• **SUPPLIED MATERIAL**
######
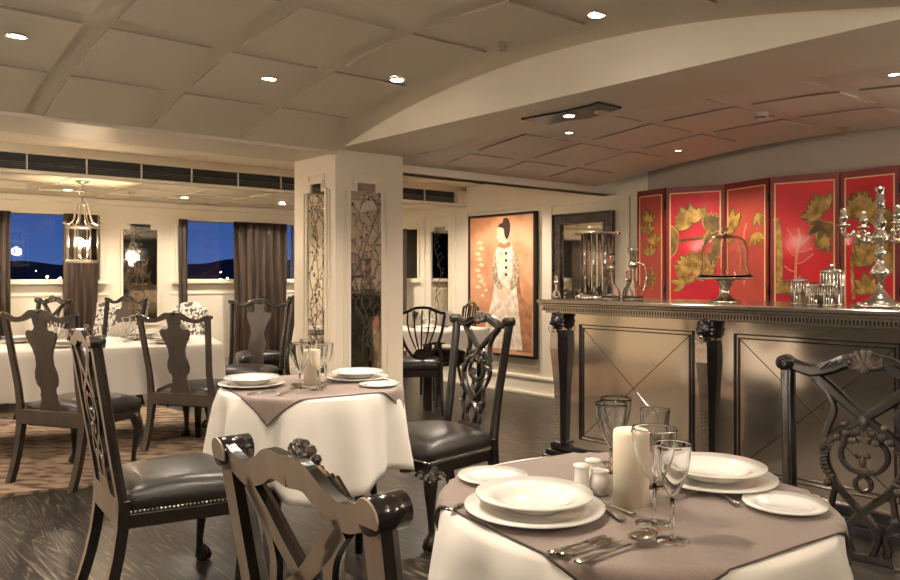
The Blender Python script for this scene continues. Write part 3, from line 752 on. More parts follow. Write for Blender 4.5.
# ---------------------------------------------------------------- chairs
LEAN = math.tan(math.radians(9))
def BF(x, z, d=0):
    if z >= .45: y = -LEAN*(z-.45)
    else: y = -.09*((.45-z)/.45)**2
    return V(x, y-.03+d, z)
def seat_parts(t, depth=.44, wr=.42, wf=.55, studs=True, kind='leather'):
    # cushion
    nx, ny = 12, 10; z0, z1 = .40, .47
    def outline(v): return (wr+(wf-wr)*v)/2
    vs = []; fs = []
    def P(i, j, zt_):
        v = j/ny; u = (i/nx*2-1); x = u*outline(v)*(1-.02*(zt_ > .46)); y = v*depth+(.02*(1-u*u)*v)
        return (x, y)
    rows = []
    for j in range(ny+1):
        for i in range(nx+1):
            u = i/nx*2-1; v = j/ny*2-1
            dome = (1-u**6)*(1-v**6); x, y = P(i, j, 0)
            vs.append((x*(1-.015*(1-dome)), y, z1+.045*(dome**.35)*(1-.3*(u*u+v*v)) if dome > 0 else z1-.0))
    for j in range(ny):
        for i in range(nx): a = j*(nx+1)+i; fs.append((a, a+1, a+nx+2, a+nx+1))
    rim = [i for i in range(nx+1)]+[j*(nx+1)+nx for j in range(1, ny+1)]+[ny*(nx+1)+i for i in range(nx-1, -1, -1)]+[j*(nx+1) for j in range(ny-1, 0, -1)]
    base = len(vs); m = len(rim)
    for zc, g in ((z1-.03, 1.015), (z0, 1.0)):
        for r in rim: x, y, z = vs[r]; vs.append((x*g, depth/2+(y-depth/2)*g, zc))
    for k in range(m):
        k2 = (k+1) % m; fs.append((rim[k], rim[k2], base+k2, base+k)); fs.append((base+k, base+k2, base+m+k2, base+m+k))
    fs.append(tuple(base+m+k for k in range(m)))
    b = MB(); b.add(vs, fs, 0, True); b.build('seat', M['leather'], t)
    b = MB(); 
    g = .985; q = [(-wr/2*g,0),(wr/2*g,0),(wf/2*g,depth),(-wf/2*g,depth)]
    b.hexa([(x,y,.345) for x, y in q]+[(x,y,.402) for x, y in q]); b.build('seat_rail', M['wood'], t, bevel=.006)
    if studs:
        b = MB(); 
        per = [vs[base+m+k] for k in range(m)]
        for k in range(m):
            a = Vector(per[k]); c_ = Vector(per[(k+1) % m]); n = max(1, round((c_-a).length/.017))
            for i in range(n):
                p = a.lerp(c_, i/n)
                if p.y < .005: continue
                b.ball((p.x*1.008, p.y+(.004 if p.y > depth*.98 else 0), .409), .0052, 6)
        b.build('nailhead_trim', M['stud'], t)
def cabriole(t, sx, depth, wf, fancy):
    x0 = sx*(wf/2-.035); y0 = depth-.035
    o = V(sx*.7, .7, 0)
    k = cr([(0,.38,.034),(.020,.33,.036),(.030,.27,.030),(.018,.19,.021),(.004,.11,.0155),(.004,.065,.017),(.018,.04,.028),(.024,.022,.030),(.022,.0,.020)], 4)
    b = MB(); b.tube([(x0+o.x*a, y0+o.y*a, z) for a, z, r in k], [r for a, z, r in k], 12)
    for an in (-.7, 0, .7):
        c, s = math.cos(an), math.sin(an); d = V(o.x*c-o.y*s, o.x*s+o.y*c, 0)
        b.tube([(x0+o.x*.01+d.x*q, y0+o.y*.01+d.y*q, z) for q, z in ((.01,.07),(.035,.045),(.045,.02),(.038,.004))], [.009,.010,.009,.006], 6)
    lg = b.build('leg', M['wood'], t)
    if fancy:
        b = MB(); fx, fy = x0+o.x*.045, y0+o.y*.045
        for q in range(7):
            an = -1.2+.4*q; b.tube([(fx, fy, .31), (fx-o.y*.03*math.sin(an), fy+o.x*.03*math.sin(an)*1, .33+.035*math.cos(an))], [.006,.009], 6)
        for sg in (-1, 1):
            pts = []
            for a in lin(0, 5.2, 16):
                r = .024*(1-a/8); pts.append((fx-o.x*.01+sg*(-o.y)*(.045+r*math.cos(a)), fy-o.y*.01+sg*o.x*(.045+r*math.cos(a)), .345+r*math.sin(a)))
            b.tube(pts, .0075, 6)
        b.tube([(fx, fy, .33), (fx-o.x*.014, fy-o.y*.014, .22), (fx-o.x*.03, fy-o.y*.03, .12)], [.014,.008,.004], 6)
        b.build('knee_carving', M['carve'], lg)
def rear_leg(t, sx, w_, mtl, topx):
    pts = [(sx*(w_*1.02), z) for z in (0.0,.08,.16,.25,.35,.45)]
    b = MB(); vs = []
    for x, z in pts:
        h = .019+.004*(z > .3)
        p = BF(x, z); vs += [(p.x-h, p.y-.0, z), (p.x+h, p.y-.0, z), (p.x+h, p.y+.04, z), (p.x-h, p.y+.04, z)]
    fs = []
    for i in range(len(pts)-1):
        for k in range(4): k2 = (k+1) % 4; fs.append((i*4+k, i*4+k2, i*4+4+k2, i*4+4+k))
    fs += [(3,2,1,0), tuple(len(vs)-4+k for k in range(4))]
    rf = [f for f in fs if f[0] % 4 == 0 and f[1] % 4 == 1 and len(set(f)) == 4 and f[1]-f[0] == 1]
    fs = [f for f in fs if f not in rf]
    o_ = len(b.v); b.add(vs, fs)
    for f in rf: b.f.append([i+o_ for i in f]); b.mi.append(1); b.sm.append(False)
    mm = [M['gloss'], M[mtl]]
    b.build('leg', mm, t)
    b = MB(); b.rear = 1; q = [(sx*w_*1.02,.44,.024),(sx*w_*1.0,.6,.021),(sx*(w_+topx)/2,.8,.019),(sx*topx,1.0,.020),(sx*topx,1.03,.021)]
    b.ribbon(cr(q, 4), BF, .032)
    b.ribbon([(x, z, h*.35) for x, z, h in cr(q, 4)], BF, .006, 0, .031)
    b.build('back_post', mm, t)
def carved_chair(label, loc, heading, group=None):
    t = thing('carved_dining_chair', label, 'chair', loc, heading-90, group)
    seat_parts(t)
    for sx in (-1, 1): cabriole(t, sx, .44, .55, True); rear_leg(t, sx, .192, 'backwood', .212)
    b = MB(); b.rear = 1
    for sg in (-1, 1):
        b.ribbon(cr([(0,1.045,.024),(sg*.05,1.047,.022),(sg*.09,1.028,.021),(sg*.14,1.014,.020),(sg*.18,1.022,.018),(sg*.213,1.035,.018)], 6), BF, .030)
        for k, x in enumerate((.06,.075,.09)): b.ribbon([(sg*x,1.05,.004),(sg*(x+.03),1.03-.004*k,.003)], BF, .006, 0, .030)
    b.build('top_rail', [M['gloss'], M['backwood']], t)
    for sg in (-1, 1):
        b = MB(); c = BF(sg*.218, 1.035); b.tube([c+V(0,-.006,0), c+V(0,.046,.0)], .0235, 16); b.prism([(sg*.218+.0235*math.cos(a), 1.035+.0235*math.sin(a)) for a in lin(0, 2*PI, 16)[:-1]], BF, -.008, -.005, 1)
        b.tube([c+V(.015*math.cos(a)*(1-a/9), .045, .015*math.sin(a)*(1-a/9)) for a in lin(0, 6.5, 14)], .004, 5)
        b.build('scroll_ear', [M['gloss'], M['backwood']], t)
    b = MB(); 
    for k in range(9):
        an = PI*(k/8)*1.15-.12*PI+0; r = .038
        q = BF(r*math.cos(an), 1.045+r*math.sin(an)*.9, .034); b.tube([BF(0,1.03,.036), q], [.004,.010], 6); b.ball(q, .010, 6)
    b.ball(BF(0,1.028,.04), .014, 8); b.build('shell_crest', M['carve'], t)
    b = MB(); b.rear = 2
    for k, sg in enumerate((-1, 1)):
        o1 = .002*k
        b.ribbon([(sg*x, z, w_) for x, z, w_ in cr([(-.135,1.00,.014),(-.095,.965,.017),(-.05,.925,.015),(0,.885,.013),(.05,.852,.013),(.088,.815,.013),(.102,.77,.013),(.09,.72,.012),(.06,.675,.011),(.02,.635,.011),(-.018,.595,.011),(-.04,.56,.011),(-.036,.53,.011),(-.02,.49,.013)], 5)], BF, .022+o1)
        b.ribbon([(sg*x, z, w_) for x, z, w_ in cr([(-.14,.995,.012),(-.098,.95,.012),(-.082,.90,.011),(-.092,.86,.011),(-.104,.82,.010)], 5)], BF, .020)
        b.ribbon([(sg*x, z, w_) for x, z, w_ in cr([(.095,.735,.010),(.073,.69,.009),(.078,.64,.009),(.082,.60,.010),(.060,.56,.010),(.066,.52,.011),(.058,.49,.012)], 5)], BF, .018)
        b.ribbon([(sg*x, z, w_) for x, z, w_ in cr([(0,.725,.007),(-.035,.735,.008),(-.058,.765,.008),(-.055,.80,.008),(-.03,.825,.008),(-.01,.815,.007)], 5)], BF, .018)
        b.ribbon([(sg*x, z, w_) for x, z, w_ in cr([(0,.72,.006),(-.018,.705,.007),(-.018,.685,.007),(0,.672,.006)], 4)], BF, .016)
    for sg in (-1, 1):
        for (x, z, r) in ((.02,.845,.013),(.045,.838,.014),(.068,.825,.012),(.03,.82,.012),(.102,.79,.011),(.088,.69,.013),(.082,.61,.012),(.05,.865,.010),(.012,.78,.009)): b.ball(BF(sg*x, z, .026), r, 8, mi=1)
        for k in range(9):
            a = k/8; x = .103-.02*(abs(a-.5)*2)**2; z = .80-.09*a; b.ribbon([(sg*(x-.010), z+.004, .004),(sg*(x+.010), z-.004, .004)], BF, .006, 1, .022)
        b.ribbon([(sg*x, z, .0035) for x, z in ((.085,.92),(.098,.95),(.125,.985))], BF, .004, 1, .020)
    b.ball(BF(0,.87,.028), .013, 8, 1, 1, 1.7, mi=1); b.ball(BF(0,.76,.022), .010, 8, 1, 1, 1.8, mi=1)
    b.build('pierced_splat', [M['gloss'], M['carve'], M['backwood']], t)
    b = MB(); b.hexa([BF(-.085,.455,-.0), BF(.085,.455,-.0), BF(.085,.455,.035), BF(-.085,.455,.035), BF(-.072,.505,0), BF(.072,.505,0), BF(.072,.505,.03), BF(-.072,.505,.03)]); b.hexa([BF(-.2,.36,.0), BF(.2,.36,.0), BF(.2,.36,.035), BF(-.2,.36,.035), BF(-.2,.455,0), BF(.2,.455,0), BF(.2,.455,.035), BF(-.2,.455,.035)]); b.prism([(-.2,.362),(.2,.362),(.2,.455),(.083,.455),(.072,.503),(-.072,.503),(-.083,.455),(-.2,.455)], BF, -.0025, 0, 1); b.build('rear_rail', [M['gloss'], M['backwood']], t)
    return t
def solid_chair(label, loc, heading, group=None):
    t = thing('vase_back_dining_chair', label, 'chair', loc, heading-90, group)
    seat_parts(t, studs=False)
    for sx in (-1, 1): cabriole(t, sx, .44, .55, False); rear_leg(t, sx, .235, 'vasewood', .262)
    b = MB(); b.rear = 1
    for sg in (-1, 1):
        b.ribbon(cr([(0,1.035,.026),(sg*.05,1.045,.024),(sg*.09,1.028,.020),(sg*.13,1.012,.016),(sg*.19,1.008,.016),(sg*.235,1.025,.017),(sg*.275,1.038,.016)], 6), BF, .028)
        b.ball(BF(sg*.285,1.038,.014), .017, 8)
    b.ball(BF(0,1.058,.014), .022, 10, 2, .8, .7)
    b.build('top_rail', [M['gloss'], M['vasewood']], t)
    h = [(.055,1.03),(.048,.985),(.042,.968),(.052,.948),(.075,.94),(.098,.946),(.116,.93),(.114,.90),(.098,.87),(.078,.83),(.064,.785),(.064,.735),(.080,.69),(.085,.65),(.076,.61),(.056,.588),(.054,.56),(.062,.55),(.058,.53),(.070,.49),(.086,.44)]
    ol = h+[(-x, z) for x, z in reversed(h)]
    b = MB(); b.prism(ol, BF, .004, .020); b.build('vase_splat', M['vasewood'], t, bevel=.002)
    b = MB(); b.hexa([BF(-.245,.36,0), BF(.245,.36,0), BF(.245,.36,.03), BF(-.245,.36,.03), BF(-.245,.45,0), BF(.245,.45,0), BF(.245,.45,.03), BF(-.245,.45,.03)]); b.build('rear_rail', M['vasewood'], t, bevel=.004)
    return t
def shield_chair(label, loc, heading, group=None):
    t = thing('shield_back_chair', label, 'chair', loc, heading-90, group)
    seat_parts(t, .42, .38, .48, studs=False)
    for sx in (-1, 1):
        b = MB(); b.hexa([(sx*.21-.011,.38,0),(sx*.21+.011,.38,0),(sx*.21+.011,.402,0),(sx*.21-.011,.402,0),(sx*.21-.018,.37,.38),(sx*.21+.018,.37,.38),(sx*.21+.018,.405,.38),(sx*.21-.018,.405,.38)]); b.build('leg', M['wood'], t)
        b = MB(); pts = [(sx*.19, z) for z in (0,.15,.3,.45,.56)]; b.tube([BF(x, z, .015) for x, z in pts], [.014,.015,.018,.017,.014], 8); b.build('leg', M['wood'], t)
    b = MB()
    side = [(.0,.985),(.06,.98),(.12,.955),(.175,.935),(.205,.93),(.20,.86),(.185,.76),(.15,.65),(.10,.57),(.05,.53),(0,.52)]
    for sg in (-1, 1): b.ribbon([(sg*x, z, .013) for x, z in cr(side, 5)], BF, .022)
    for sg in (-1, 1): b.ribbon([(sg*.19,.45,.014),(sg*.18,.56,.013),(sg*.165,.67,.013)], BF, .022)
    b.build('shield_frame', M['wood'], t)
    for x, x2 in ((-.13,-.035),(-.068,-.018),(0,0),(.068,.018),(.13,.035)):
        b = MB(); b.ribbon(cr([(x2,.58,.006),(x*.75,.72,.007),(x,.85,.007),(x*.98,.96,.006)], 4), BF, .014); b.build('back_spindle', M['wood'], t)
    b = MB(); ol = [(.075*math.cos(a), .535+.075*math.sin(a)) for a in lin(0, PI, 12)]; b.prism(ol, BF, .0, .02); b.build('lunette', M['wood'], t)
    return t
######
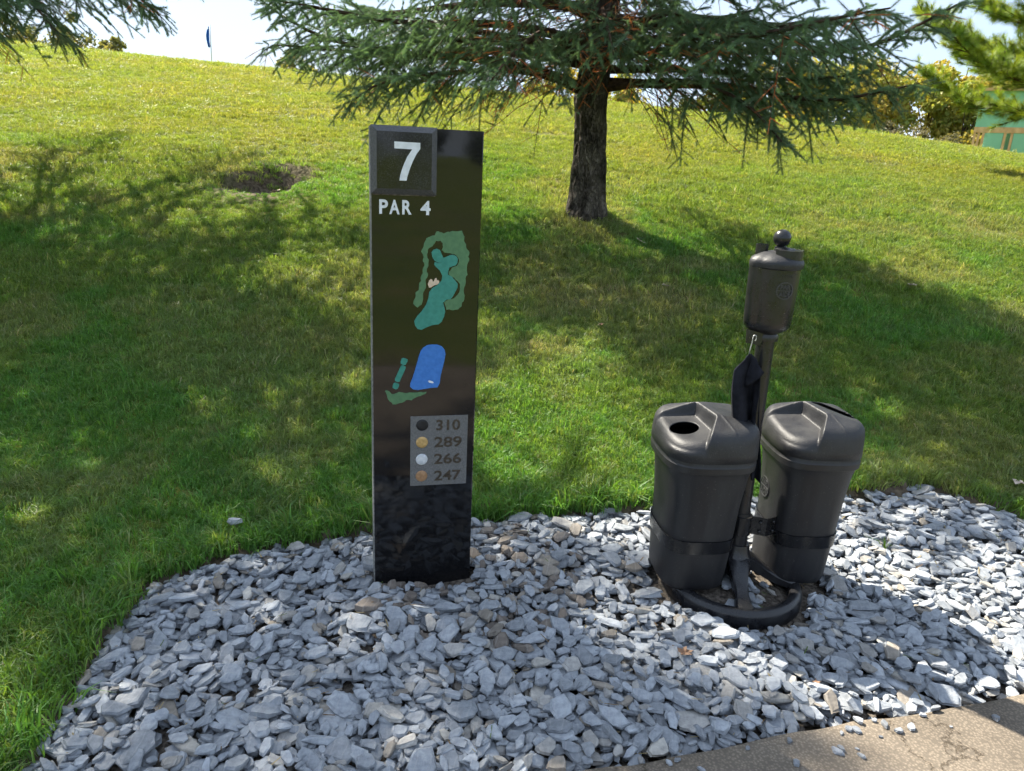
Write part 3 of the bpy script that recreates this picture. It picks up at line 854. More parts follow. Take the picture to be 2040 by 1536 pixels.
######
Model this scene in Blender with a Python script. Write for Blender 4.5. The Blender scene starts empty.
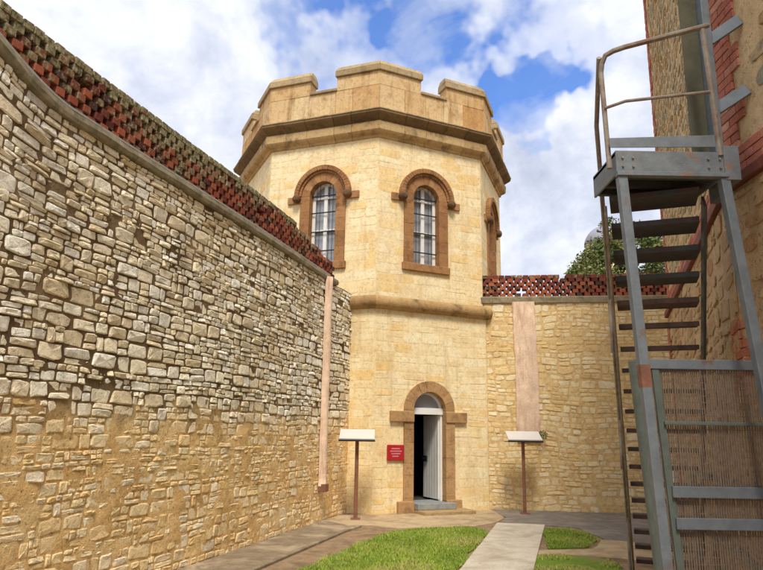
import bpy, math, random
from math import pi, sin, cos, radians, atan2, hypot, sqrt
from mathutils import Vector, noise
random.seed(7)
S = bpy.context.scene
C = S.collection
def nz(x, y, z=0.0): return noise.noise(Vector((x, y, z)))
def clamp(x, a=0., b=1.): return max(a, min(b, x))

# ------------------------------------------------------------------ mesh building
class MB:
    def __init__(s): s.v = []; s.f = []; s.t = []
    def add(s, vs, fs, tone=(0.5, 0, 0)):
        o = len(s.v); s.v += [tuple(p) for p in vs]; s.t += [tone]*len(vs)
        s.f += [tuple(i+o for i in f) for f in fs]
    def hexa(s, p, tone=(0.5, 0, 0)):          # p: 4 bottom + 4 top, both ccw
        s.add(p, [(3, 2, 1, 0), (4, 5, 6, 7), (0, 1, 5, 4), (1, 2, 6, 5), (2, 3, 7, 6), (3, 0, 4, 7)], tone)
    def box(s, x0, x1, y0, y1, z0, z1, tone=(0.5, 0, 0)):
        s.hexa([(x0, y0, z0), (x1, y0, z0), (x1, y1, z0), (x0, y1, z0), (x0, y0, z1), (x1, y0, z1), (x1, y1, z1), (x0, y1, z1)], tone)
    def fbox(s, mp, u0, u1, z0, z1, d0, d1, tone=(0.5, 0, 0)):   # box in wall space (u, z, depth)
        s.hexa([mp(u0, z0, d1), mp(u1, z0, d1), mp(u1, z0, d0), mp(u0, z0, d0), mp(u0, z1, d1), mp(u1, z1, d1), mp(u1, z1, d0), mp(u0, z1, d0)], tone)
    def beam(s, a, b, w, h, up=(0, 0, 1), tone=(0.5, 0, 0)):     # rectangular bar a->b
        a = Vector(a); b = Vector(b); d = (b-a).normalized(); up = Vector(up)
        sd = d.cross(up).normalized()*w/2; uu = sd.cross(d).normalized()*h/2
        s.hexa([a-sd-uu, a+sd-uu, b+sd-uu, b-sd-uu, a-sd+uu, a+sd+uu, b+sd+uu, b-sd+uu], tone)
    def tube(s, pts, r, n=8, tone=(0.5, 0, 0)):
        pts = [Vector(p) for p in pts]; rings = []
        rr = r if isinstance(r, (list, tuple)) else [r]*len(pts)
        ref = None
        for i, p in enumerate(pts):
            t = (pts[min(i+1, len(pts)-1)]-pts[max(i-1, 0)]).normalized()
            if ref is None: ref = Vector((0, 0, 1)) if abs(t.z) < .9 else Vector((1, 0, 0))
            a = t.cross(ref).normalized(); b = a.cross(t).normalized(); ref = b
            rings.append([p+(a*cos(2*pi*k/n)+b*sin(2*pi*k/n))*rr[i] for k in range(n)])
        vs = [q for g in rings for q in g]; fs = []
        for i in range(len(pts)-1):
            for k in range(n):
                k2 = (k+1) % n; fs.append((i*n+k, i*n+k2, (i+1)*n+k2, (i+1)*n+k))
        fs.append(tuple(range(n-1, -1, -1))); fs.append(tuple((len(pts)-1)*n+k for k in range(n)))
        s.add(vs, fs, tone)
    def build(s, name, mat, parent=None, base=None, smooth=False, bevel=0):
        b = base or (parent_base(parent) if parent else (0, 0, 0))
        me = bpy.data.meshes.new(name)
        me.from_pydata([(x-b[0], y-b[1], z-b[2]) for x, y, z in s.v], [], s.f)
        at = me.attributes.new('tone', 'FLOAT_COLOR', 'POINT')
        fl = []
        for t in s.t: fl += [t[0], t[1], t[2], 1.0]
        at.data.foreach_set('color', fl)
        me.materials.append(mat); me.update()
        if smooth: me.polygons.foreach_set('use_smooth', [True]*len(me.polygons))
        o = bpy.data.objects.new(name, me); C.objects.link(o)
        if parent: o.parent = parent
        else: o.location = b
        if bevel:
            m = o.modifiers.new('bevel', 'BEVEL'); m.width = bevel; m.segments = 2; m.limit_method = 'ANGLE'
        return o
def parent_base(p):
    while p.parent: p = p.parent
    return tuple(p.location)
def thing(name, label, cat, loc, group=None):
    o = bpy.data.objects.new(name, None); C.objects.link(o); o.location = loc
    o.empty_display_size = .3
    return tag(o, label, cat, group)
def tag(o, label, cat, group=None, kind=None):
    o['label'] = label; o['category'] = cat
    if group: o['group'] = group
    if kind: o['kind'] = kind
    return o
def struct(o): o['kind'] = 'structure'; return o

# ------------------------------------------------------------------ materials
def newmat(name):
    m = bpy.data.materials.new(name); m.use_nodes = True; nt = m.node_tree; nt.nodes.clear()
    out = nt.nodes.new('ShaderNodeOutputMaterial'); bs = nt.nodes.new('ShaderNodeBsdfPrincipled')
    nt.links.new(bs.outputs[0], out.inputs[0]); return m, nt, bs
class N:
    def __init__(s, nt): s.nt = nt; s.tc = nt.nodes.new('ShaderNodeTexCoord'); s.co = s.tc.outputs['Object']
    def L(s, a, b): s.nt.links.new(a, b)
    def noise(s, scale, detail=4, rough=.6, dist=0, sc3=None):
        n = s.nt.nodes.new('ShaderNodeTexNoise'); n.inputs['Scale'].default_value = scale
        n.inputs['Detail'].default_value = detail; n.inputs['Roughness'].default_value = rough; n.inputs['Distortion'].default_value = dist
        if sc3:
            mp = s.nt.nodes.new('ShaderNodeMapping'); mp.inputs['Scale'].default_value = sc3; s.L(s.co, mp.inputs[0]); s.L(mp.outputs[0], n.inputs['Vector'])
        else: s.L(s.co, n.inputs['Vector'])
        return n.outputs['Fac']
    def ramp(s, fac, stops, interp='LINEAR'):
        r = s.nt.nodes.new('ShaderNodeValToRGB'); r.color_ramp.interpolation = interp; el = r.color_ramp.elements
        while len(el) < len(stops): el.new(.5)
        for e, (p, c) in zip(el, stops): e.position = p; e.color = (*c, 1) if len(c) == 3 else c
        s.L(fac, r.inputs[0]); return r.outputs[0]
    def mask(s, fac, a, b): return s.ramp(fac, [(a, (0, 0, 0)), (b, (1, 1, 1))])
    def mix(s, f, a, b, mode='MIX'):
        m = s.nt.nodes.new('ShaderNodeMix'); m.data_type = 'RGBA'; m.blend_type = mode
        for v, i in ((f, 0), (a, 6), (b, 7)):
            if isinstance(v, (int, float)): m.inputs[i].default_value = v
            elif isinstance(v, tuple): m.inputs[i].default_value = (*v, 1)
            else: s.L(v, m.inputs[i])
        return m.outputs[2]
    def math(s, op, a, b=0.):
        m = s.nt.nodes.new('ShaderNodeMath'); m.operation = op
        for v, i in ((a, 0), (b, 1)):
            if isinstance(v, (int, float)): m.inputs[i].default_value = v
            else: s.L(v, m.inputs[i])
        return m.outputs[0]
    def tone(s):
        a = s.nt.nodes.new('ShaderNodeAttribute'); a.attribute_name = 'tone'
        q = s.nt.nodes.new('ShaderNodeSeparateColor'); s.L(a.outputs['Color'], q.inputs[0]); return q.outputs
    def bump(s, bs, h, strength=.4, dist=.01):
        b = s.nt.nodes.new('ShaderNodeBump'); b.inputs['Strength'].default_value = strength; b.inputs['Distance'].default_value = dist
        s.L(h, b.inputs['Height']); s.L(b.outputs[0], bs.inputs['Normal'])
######
• **REQUIRED WORK**
From the records above, copy only the lines running from the line containing "Model this scene" to the line containing "def clamp(x, a=0., b=1.): return", both ends included. Leave the pictures out.

• **FINISHED ANSWER**
Model this scene in Blender with a Python script. Write for Blender 4.5. The Blender scene starts empty.
import bpy, math, random
from math import pi, sin, cos, radians, atan2, hypot, sqrt
from mathutils import Vector, noise
random.seed(7)
S = bpy.context.scene
C = S.collection
def nz(x, y, z=0.0): return noise.noise(Vector((x, y, z)))
def clamp(x, a=0., b=1.): return max(a, min(b, x))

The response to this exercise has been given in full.